“Look before you leap.”
It doesn’t tell you how many times you should look before you leap. Would looking once suffice? Yes, in most cases, I reckon. The important thing is for you to gauge the risk and make sure you are very unlikely to fall flat on your face (or on a pile of unmentionable waste) at the other end of the arc that your bodily projectile is about to describe.
“Think twice before you jump.”
This instruction is numerically more prescriptive. Here, a jump may be construed, for the sake of argument, as a rapid, muscle-propelled displacement of the body, first upwards, off the ground, and then downwards, freefalling into something (far) below the ground. It is different from a leap, which is levitation from the ground to clear a barrier, followed by a return to the terra firma.
You may be jumping into a body of water. You may be jumping into the deep-end of that body of water. You may be jumping off a cliff when extreme circumstances so demand.
If it’s a big jump with big consequences, ask yourself if you really want to take the plunge. If the answer is yes, ask yourself again: Am I sure?
If it’s another yes, then just do it.
The same applies to “Measure twice, cut once“.

The fabric, once cut, ceases to be whole and the two pieces so created must be fit for purpose. It’s a big decision. Measure once, you think you’ve got it. Measure again, you are sure you’ve got it. Now, steady your hand, take a deep breath, bury that blade into the fabric, and SLICE! (Oh how I love language!)
I prefer “Measure twice, cut once” to “Think twice before you jump”. I feel I’m in control when I am the one who’s holding the blade and can do whatever I like to the fabric that is the sum total of all the resources available to me in this life, including but not limited to time and money.
On the other hand, if I were to jump, I can look and think any number of times before I jump, but if I do decide to go ahead, I’ll have to take the plunge into the unknown, and that’s SCARY!
The equivalent Chinese proverb goes, “Think thrice before you act.”
Does that mean Chinese people as a nation are more cautious and risk-averse, and less spontaneous?
Well, the word ‘thrice’ in the Chinese adage is not meant literally. It’s a ballpark number. The advice is for you to repeat the process of weighing the pros and cons, to consider and reconsider. You can think twice and then act. If you are sure of it, then twice is as good as thrice.
As to reductive statements about a nation, I’d like to quote from Somerset Maugham’s The Painted Veil: “[A] proverb [i]s the last refuge of the mentally destitute.”
Ditto any sweeping generalisation about an entire nation.
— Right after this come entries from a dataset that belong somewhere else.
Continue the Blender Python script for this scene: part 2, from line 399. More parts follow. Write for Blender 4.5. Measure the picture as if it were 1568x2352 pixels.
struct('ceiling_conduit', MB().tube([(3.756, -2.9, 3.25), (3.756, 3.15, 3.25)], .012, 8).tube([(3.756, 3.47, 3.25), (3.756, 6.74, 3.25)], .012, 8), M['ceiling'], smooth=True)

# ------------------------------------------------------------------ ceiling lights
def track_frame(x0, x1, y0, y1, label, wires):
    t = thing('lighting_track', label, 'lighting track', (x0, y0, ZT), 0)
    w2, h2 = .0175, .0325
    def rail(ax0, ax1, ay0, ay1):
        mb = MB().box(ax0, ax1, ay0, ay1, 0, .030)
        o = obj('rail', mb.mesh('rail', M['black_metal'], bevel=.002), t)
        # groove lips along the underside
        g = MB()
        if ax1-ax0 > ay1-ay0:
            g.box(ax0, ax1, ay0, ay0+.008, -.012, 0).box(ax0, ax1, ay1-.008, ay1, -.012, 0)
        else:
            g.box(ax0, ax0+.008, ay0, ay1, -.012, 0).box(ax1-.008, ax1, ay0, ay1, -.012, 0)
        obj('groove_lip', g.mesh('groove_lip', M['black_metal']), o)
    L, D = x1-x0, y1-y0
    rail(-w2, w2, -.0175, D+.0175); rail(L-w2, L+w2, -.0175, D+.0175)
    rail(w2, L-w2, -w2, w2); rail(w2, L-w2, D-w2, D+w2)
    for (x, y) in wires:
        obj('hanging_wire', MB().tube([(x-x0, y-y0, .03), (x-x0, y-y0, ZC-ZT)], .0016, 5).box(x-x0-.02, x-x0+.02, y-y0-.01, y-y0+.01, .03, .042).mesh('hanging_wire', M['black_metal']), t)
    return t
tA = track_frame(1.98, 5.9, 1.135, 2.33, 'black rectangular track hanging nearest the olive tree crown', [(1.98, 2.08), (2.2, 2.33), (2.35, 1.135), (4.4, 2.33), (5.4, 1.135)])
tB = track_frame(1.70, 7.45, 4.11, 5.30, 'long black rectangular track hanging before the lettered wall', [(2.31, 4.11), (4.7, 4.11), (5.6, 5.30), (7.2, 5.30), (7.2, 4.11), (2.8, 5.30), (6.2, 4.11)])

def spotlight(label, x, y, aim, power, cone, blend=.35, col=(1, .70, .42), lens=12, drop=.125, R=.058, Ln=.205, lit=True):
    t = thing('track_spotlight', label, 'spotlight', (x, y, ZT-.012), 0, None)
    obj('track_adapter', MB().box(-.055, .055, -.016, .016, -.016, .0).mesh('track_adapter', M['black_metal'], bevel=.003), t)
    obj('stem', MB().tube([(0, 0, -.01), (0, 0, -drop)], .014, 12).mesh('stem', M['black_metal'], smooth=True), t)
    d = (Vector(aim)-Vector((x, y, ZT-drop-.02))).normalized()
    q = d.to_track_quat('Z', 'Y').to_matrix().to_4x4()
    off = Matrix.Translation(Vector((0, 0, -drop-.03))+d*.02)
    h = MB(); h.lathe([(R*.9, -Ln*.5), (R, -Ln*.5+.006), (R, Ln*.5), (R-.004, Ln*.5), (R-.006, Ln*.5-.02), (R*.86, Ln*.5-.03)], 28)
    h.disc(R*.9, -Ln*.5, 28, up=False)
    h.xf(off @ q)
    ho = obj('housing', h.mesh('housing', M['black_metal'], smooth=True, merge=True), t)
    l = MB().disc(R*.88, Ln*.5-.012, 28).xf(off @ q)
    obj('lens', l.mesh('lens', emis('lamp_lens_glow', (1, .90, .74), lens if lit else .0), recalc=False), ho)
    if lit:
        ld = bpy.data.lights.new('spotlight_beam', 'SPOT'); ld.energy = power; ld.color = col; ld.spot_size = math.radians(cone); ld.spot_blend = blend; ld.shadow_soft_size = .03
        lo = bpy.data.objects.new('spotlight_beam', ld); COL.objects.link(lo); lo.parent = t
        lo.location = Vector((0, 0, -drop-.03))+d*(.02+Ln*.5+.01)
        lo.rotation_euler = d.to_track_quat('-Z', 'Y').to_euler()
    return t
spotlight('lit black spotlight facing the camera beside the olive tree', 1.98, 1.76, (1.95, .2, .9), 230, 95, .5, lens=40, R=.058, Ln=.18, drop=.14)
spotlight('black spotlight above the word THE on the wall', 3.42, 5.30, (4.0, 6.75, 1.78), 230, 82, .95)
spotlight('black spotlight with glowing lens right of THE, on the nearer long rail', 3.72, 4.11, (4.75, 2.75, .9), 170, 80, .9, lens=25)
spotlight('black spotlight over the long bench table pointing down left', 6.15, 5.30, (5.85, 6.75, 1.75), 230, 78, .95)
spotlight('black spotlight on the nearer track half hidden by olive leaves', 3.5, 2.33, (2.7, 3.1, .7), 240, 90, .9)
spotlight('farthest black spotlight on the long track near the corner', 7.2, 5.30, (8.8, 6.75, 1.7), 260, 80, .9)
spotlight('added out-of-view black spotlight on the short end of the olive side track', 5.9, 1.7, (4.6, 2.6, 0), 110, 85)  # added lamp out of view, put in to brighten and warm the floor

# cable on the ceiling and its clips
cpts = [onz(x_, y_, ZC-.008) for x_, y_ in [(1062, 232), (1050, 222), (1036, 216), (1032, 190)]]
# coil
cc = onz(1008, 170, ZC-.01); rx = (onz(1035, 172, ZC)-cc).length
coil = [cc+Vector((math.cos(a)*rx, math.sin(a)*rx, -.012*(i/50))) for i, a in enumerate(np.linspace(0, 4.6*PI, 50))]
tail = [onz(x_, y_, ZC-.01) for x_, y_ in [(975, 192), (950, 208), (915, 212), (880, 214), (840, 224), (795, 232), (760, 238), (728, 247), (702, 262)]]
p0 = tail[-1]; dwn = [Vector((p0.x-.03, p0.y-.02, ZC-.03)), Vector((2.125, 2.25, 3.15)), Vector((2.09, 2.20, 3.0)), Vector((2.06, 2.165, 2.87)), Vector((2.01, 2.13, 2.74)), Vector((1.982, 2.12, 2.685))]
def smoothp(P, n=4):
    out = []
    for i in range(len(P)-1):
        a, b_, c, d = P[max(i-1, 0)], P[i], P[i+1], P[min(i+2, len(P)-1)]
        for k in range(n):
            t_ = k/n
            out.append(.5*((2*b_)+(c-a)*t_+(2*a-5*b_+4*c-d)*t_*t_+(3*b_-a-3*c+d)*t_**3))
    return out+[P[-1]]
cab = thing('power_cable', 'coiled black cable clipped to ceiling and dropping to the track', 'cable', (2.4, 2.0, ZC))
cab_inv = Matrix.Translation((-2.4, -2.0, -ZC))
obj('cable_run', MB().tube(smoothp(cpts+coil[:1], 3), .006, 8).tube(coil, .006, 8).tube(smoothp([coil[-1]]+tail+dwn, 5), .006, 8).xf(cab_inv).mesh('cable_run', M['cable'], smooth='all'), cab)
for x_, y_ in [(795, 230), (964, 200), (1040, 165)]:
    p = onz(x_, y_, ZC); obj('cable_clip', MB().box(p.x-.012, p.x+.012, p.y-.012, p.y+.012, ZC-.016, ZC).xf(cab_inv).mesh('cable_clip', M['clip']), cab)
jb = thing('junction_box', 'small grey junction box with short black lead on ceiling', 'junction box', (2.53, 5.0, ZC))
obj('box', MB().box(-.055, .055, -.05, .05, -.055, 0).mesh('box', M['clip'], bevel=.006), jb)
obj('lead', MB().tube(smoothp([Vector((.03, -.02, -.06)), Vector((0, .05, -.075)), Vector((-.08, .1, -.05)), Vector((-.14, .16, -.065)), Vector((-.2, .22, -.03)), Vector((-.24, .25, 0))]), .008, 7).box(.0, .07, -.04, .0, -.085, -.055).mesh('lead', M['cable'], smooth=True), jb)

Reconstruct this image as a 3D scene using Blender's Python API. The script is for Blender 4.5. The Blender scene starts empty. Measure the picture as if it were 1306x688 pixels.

Back in the early noughties, my friend Hervé Sun remarked on the difference between businessmen from Suzhou and Wenzhou. He said, “If a guy from Suzhou has 500k yuan, he would invest 100k. If a Wenzhou dude has half a million, he would invest 2 mil!”
I’m pretty sure both of them have turned it over in their heads many times – more than twice, more than thrice – before plonking the sacks of cash in front of their (dodgy) partners with a throaty hiss, “I’m in.”
Whereupon the fabric is cut and a chunk of it is cast to the wind of chance. New possibilities are thus created and your life won’t be the same again. If you are the tailor of your own life, you are free to measure over and over again, but eventually, do make the cut in the fabric, so you can make the cut for life’s most rewarding game of growth, change and renewal.